**Requirements**
Quote the listing below in its entirety, omitting every image.

==== Items

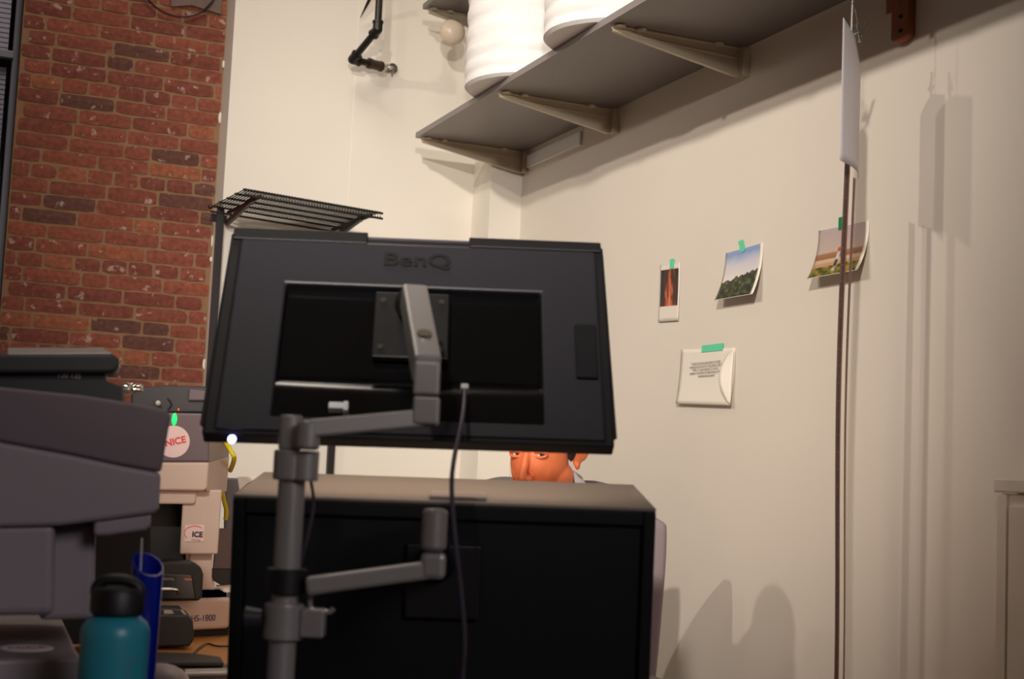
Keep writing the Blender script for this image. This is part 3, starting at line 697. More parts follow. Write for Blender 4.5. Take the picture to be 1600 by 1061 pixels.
# ------------------------------------------------------------------ silver double monitor arm
PD = 2.04
pb = atd(438, 1061, PD); pt = atd(462, 655, PD)
px_, py_ = (pb.x+pt.x)/2, (pb.y+pt.y)/2
t = thing('monitor_stand', 'silver double monitor arm on a pole standing before both monitors', 'monitor arm', (px_, py_, DZ))
def onpole(py): # point on the pole axis at image height
    z = atd(450, py, PD).z; return Vector((px_, py_, z))
obj('pole', B().cone((px_, py_, DZ+0.01), (px_, py_, onpole(720).z), 0.0195, seg=40), 'silver', t, smooth=True)
obj('pole_foot', B().box((px_, py_, DZ+0.006), (0.09, 0.11, 0.012)), 'silver', t, bevel=0.004)
s_ = RT  # sideways
def side(p, k, f=0.0): return p + Vector((r0.x, r0.y, 0))*k + Vector((fw.x, fw.y, 0)).normalized()*f
z0, z1 = onpole(750).z, onpole(703).z
a = Vector((px_, py_, 0))
b = B().cone(a+Z_*z0, a+Z_*z1, 0.028, seg=40); cj = side(a, 0.020, -0.012); b.cone(cj+Z_*z0, cj+Z_*z1, 0.019, seg=40)
obj('upper_collar', b, 'silver', t, smooth=True, bevel=0.002)
obj('pole_cap', B().cone(side(a, -0.006)+Z_*z1, side(a, -0.006)+Z_*onpole(648).z, 0.0165, seg=32), 'silver', t, smooth=True, bevel=0.003)
hubtop = onpole(656).z
cj2 = atd(481, 700, PD-0.02); hubx = Vector((cj2.x, cj2.y, 0))
obj('upper_hub', B().cone(hubx+Z_*(z1+0.001), hubx+Z_*hubtop, 0.0165, seg=32), 'silver', t, smooth=True, bevel=0.005)
e = atd(667, 653, PD+0.02); s0 = atd(482, 670, PD-0.02)
obj('upper_link', B().bar(s0, e+(e-s0).normalized()*0.012, 0.026, 0.0255), 'silver', t, bevel=0.004)
k0 = atd(666, 664, PD+0.02); k1 = atd(667, 619, PD+0.02); k2 = atd(668, 566, PD+0.02)
def vbar(p0, p1, wd, dp, name, bev=0.004):
    R = Matrix.Rotation(-YAW, 3, 'Z'); c = (p0+p1)/2
    return obj(name, B().box(c, (wd, dp, abs(p1.z-p0.z)), R), 'silver', t, bevel=bev)
vbar(k0, k1-Z_*0.001, 0.038, 0.038, 'elbow_lower'); vbar(k1+Z_*0.0008, k2, 0.037, 0.037, 'elbow_upper')
tipd = 2.395
h0 = atd(667, 578, PD+0.03); h1 = atd(646, 462, 2.28)
obj('spring_arm', B().bar(h0, h1, 0.040, 0.044), 'silver', t, bevel=0.005)
bn = atd(661, 543, PD+0.058-0.03)
d_ = (h1-h0).normalized(); x_ = d_.cross(Z_).normalized(); nrm = x_.cross(d_)
cbt = h0.lerp(h1, 0.28)
nrm = -nrm if nrm.dot(fw) > 0 else nrm
obj('pivot_bolt', B().cone(cbt+nrm*0.020, cbt+nrm*0.026, 0.013, 0.011), 'steel', t, smooth=True)
mp = Wu @ Vector((-0.006, -0.012, 0.06))
obj('mount_link', B().cone(h1-d_*0.015, mp, 0.018, 0.03), 'black', t, smooth=True)
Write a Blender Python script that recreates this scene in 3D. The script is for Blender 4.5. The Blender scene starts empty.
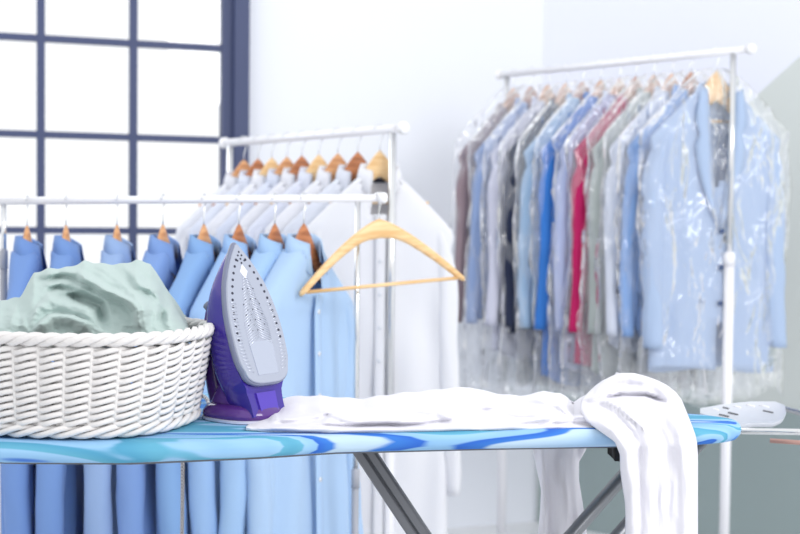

========

**Task solution**
Keep writing the Blender script for this image. This is part 3, starting at line 697. More parts follow. Write for Blender 4.5. Take the picture to be 1600 by 1061 pixels.
# ------------------------------------------------------------------ silver double monitor arm
PD = 2.04
pb = atd(438, 1061, PD); pt = atd(462, 655, PD)
px_, py_ = (pb.x+pt.x)/2, (pb.y+pt.y)/2
t = thing('monitor_stand', 'silver double monitor arm on a pole standing before both monitors', 'monitor arm', (px_, py_, DZ))
def onpole(py): # point on the pole axis at image height
    z = atd(450, py, PD).z; return Vector((px_, py_, z))
obj('pole', B().cone((px_, py_, DZ+0.01), (px_, py_, onpole(720).z), 0.0195, seg=40), 'silver', t, smooth=True)
obj('pole_foot', B().box((px_, py_, DZ+0.006), (0.09, 0.11, 0.012)), 'silver', t, bevel=0.004)
s_ = RT  # sideways
def side(p, k, f=0.0): return p + Vector((r0.x, r0.y, 0))*k + Vector((fw.x, fw.y, 0)).normalized()*f
z0, z1 = onpole(750).z, onpole(703).z
a = Vector((px_, py_, 0))
b = B().cone(a+Z_*z0, a+Z_*z1, 0.028, seg=40); cj = side(a, 0.020, -0.012); b.cone(cj+Z_*z0, cj+Z_*z1, 0.019, seg=40)
obj('upper_collar', b, 'silver', t, smooth=True, bevel=0.002)
obj('pole_cap', B().cone(side(a, -0.006)+Z_*z1, side(a, -0.006)+Z_*onpole(648).z, 0.0165, seg=32), 'silver', t, smooth=True, bevel=0.003)
hubtop = onpole(656).z
cj2 = atd(481, 700, PD-0.02); hubx = Vector((cj2.x, cj2.y, 0))
obj('upper_hub', B().cone(hubx+Z_*(z1+0.001), hubx+Z_*hubtop, 0.0165, seg=32), 'silver', t, smooth=True, bevel=0.005)
e = atd(667, 653, PD+0.02); s0 = atd(482, 670, PD-0.02)
obj('upper_link', B().bar(s0, e+(e-s0).normalized()*0.012, 0.026, 0.0255), 'silver', t, bevel=0.004)
k0 = atd(666, 664, PD+0.02); k1 = atd(667, 619, PD+0.02); k2 = atd(668, 566, PD+0.02)
def vbar(p0, p1, wd, dp, name, bev=0.004):
    R = Matrix.Rotation(-YAW, 3, 'Z'); c = (p0+p1)/2
    return obj(name, B().box(c, (wd, dp, abs(p1.z-p0.z)), R), 'silver', t, bevel=bev)
vbar(k0, k1-Z_*0.001, 0.038, 0.038, 'elbow_lower'); vbar(k1+Z_*0.0008, k2, 0.037, 0.037, 'elbow_upper')
tipd = 2.395
h0 = atd(667, 578, PD+0.03); h1 = atd(646, 462, 2.28)
obj('spring_arm', B().bar(h0, h1, 0.040, 0.044), 'silver', t, bevel=0.005)
bn = atd(661, 543, PD+0.058-0.03)
d_ = (h1-h0).normalized(); x_ = d_.cross(Z_).normalized(); nrm = x_.cross(d_)
cbt = h0.lerp(h1, 0.28)
nrm = -nrm if nrm.dot(fw) > 0 else nrm
obj('pivot_bolt', B().cone(cbt+nrm*0.020, cbt+nrm*0.026, 0.013, 0.011), 'steel', t, smooth=True)
mp = Wu @ Vector((-0.006, -0.012, 0.06))
obj('mount_link', B().cone(h1-d_*0.015, mp, 0.018, 0.03), 'black', t, smooth=True)
Write a Blender Python script that recreates this scene in 3D. The script is for Blender 4.5. The Blender scene starts empty.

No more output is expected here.